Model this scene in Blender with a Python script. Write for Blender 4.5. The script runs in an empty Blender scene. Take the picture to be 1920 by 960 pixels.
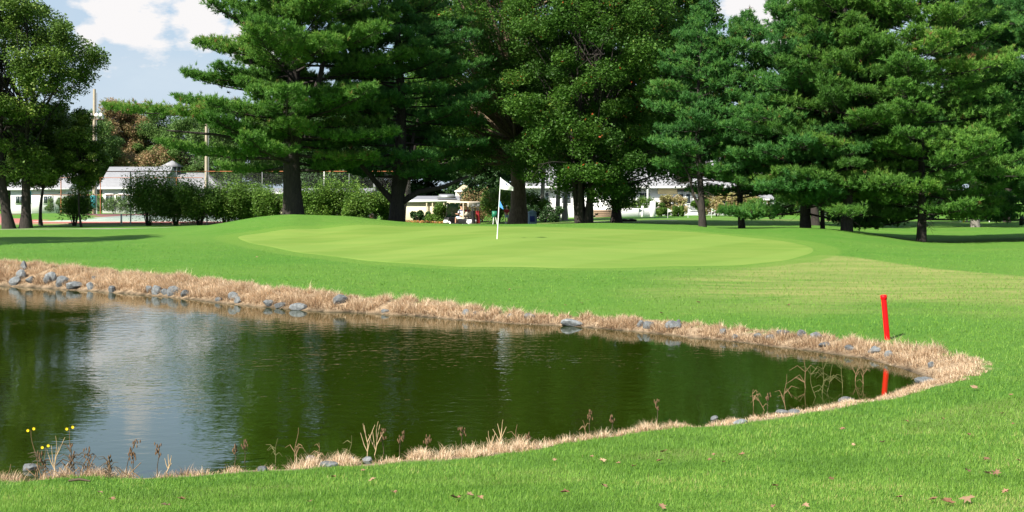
import bpy, bmesh, math, random
import numpy as np
from mathutils import Vector, Matrix
random.seed(7); rng = np.random.default_rng(11)
R = math.radians
SC = bpy.context.scene; COL = SC.collection
# ------------------------------------------------------------------ camera
FPX, HOR, CAMZ = 2400.0, 357.0, 2.4
cam_d = bpy.data.cameras.new('camera'); cam = bpy.data.objects.new('camera', cam_d); COL.objects.link(cam)
cam.location = (0, 0, CAMZ); cam.rotation_euler = (R(90), 0, 0)
cam_d.sensor_width = 36; cam_d.lens = 36*FPX/1920; cam_d.shift_y = -(480-HOR)/1920
cam_d.clip_start = .1; cam_d.clip_end = 8000
SC.camera = cam
# ------------------------------------------------------------------ light
SUN_DIR = Vector((-.52, -.60, .74)).normalized()          # towards the sun
sun_el = math.asin(SUN_DIR.z); sun_az = math.atan2(SUN_DIR.x, SUN_DIR.y)
sd_ = bpy.data.lights.new('sun', 'SUN'); sd_.energy = 5.0; sd_.angle = R(.5); sd_.color = (1, .94, .84)
so = bpy.data.objects.new('sun', sd_); COL.objects.link(so)
so.rotation_euler = (-SUN_DIR).to_track_quat('-Z', 'Y').to_euler()
SC.view_settings.view_transform = 'Standard'; SC.view_settings.look = 'None'
SC.view_settings.exposure = 1.15; SC.view_settings.gamma = 1
W = bpy.data.worlds.new('World'); SC.world = W; W.use_nodes = True
nt = W.node_tree; nt.nodes.clear()
def N(t, kind, **kw):
    n = t.nodes.new(kind)
    for k, v in kw.items():
        if k.startswith('i_'): n.inputs[int(k[2:]) if k[2:].isdigit() else k[2:].replace('_', ' ')].default_value = v
        else: setattr(n, k, v)
    return n
def L(t, a, b): t.links.new(a, b)
def ramp(t, fac, stops, interp='LINEAR'):
    n = t.nodes.new('ShaderNodeValToRGB'); cr = n.color_ramp; cr.interpolation = interp
    while len(cr.elements) > 1: cr.elements.remove(cr.elements[0])
    cr.elements[0].position = stops[0][0]; c = stops[0][1]; cr.elements[0].color = (*c, 1) if len(c) == 3 else c
    for p, c in stops[1:]:
        e = cr.elements.new(p); e.color = (*c, 1) if len(c) == 3 else c
    if fac is not None: L(t, fac, n.inputs[0])
    return n
def g(v): return (v, v, v)
def mixc(t, fac, a, b, mode='MIX'):
    n = t.nodes.new('ShaderNodeMix'); n.data_type = 'RGBA'; n.blend_type = mode
    for s, v in ((n.inputs[0], fac), (n.inputs[6], a), (n.inputs[7], b)):
        if hasattr(v, 'is_linked'): L(t, v, s)
        elif isinstance(v, (int, float)): s.default_value = v
        else: s.default_value = (*v, 1)
    return n.outputs[2]
def mth(t, op, a, b=None, clamp=False):
    n = t.nodes.new('ShaderNodeMath'); n.operation = op; n.use_clamp = clamp
    for i, v in enumerate((a, b)):
        if v is None: continue
        if hasattr(v, 'is_linked'): L(t, v, n.inputs[i])
        else: n.inputs[i].default_value = v
    return n.outputs[0]
sky = N(nt, 'ShaderNodeTexSky', sky_type='NISHITA'); sky.sun_disc = False
sky.sun_elevation = sun_el; sky.sun_rotation = sun_az; sky.air_density = 1; sky.dust_density = 1; sky.ozone_density = 1.5
tc = N(nt, 'ShaderNodeTexCoord')
mp = N(nt, 'ShaderNodeMapping'); mp.inputs['Scale'].default_value = (1, 1, 2.2); L(nt, tc.outputs['Generated'], mp.inputs[0])
n1 = N(nt, 'ShaderNodeTexNoise', i_Scale=3.2, i_Detail=7, i_Roughness=.55); L(nt, mp.outputs[0], n1.inputs[0])
veil = ramp(nt, n1.outputs[0], [(.30, g(.6)), (.62, g(.95))]).outputs[0]
grey = ramp(nt, n1.outputs[0], [(.35, (2.1, 2.9, 3.9)), (.65, (3.3, 3.9, 4.5))]).outputs[0]
c1 = mixc(nt, veil, sky.outputs[0], grey)
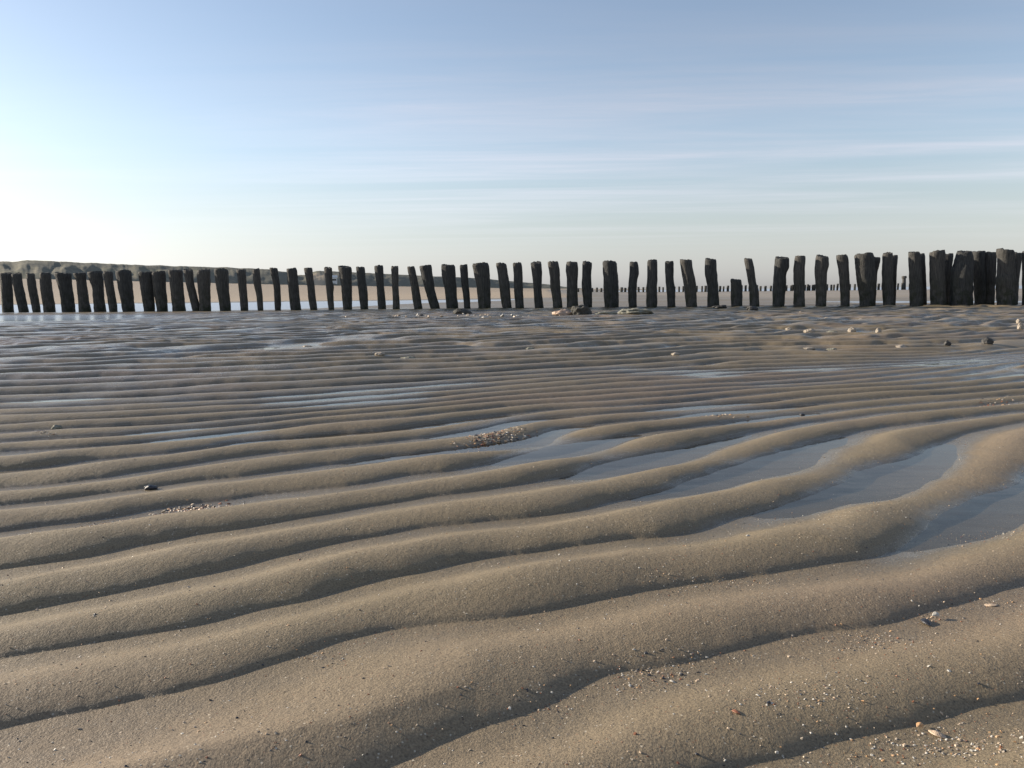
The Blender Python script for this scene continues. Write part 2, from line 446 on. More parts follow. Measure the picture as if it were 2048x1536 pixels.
def plain(name, c1, c2, scale, rough=.8, bump=.0, bscale=None, stretch=None, hue_attr=None):
    mt, nt, out = new_mat(name)
    L = nt.links
    p = N(nt, 'ShaderNodeBsdfPrincipled'); L.new(p.outputs[0], out.inputs[0])
    tc_ = N(nt, 'ShaderNodeTexCoord').outputs['Object']
    if stretch:
        mp = N(nt, 'ShaderNodeMapping'); L.new(tc_, mp.inputs[0]); mp.inputs['Scale'].default_value = stretch; tc_ = mp.outputs[0]
    f = noise(nt, tc_, scale, 5, .6)
    L.new(mixc(nt, maprange(nt, f, .3, .7), c1, c2), p.inputs['Base Color'])
    p.inputs['Roughness'].default_value = rough
    if bump:
        bp = N(nt, 'ShaderNodeBump'); bp.inputs['Strength'].default_value = 1; bp.inputs['Distance'].default_value = bump
        L.new(noise(nt, tc_, bscale or scale * 2, 4, .6), bp.inputs['Height']); L.new(bp.outputs[0], p.inputs['Normal'])
    return mt

def post_material():
    mt, nt, out = new_mat('weathered_wet_timber')
    L = nt.links
    p = N(nt, 'ShaderNodeBsdfPrincipled'); L.new(p.outputs[0], out.inputs[0])
    oi = N(nt, 'ShaderNodeObjectInfo')
    tco = N(nt, 'ShaderNodeTexCoord').outputs['Object']
    mp = N(nt, 'ShaderNodeMapping'); L.new(tco, mp.inputs[0]); mp.inputs['Scale'].default_value = (1, 1, .09)
    grain = noise(nt, mp.outputs[0], 60, 5, .65)
    blot = noise(nt, tco, 7, 5, .6)
    c = mixc(nt, maprange(nt, grain, .3, .7), (.026, .027, .028), (.098, .094, .086))
    sz = N(nt, 'ShaderNodeSeparateXYZ'); L.new(tco, sz.inputs[0])
    weed = math_n(nt, 'MULTIPLY', maprange(nt, sz.outputs[2], .15, .75, 1, 0), maprange(nt, blot, .42, .62))
    c = mixc(nt, weed, c, (.022, .027, .014))
    c = mixc(nt, math_n(nt, 'MULTIPLY', maprange(nt, blot, .6, .72), .5), c, (.085, .084, .080))
    c = mixc(nt, 1.0, c, mixc(nt, oi.outputs['Random'], (.75, .78, .8), (1.25, 1.2, 1.15)), 'MULTIPLY')
    L.new(c, p.inputs['Base Color']); p.inputs['Roughness'].default_value = .85
    p.inputs['Specular IOR Level'].default_value = .25
    bp = N(nt, 'ShaderNodeBump'); bp.inputs['Strength'].default_value = 1; bp.inputs['Distance'].default_value = .02
    L.new(math_n(nt, 'ADD', grain, blot), bp.inputs['Height']); L.new(bp.outputs[0], p.inputs['Normal'])
    return mt

def dune_material():
    mt, nt, out = new_mat('marram_dune')
    L = nt.links
    p = N(nt, 'ShaderNodeBsdfPrincipled'); L.new(p.outputs[0], out.inputs[0])
    pos = N(nt, 'ShaderNodeNewGeometry').outputs['Position']
    a = noise(nt, pos, .06, 5, .6); b = noise(nt, pos, .5, 5, .65)
    c = mixc(nt, maprange(nt, b, .35, .65), (.142, .140, .112), (.160, .155, .124))  # dune tones raised and evened, haze put into the base colour
    c = mixc(nt, maprange(nt, a, .50, .62, 0, .55), c, (.175, .170, .115))
    za = N(nt, 'ShaderNodeAttribute', attribute_name='bare')
    f = math_n(nt, 'ADD', za.outputs['Fac'], maprange(nt, b, .3, .7, -.25, .25), clamp=True)
    c = mixc(nt, f, c, (.46, .37, .26))
    L.new(c, p.inputs['Base Color']); p.inputs['Roughness'].default_value = .95
    p.inputs['Specular IOR Level'].default_value = .1
    return mt

MAT_SAND = sand_material()
MAT_WATER = water_material()
MAT_POST = post_material()
MAT_DUNE = dune_material()

sand = link('sand', gme, MAT_SAND); tag(sand, kind='structure')

# water: one level sheet
wme = bpy.data.meshes.new('water')
xs_ = [-7000, -60, -8, 8, 60, 7000]; yw = [-2, 2, 8, 30, 80, 400, 5000]
vv = [(x, y, 0) for y in yw for x in xs_]
ff = [(j * 6 + i, j * 6 + i + 1, (j + 1) * 6 + i + 1, (j + 1) * 6 + i) for j in range(len(yw) - 1) for i in range(5)]
wme.from_pydata(vv, [], ff)
tag(link('water', wme, MAT_WATER), kind='structure')

# ------------------------------------------------------------------ dunes
FOOT = [(-1400, 110), (-700, 125), (-200, 140), (0, 150), (100, 157), (300, 205), (560, 290), (730, 394), (870, 500), (1000, 790), (1100, 1100), (1175, 1500)]
CREST = [(-1400, 88), (-900, 80), (-500, 76), (-250, 75), (-100, 73), (0, 71), (30, 70), (60, 72.5), (100, 71), (160, 67), (256, 62), (350, 58), (450, 54), (475, 53), (540, 49), (560, 46), (578, 43), (592, 37), (612, 38), (628, 43), (640, 45), (660, 44), (700, 42), (768, 38), (830, 34), (870, 32), (960, 27), (1024, 20), (1060, 17), (1090, 14), (1130, 8), (1160, 5), (1180, 3.4)]
pxs = np.concatenate([np.arange(-1400, 0, 8), np.arange(0, 1180, 2.0)])
fd = np.interp(pxs, [p[0] for p in FOOT], [p[1] for p in FOOT])
cp = np.interp(pxs, [p[0] for p in CREST], [p[1] for p in CREST])
cp = cp + np.clip(cp / 40, .2, 1) * (1.1 * perlin(pxs / 26.0, pxs * 0, 71) + .35 * perlin(pxs / 9.0, pxs * 0 + 3, 72) + .25 * perlin(pxs / 3.5, pxs * 0 + 5, 73))
cpar = np.concatenate([np.linspace(0, 1, 26), np.linspace(1.06, 2.2, 14)])
dirs = np.array([[ray(x, horizon(x)).x / ray(x, horizon(x)).y] for x in pxs])[:, 0]
DX = []; DYv = []; DZ = []; BARE = []
for c in cpar:
    dist = fd * (1 + 0.22 * c) + 8 * c
    dcrest = fd * 1.22 + 8
    zc = CAM_H + cp / FPX * dcrest
    zf = 3.4
    if c <= 1:
        s = c ** 0.75 if c > 0 else 0.0
        zz = zf - .6 + (zc - zf + .6) * s
        zz = zz + (1 - abs(2 * c - 1)) * (.8 * perlin(pxs / 30.0, pxs * 0 + c * 2.2, 81) + .12 * perlin(pxs / 8.0, pxs * 0 + c * 6, 82)) * np.clip(zc / 10, .3, 1.2)
    else:
        zz = zc - (c - 1) * zc * .35
    DX.append(dirs * dist); DYv.append(dist); DZ.append(zz)
    bare = np.exp(-((pxs - 636) / 16.0) ** 4) * (1 - sstep(.62, .85, np.full_like(pxs, c)))
    bare = np.maximum(bare, .8 * (1 - sstep(0.0, .10, np.full_like(pxs, c))))
    bare = np.maximum(bare, .35 * np.clip(perlin(pxs / 30.0, pxs * 0 + c * 2.5, 83) - .25, 0, 1))
    BARE.append(bare)
dme = grid_mesh('dunes', np.array(DX), np.array(DYv), np.array(DZ))
ab = dme.attributes.new('bare', 'FLOAT', 'POINT')
ab.data.foreach_set('value', np.array(BARE).astype(np.float32).ravel())
tag(link('dunes', dme, MAT_DUNE), kind='structure')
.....
**Exercise goal:** What is the number of lines in the listing that include the word "Blender"? Give that number and nothing else.

**Expected answer:** 2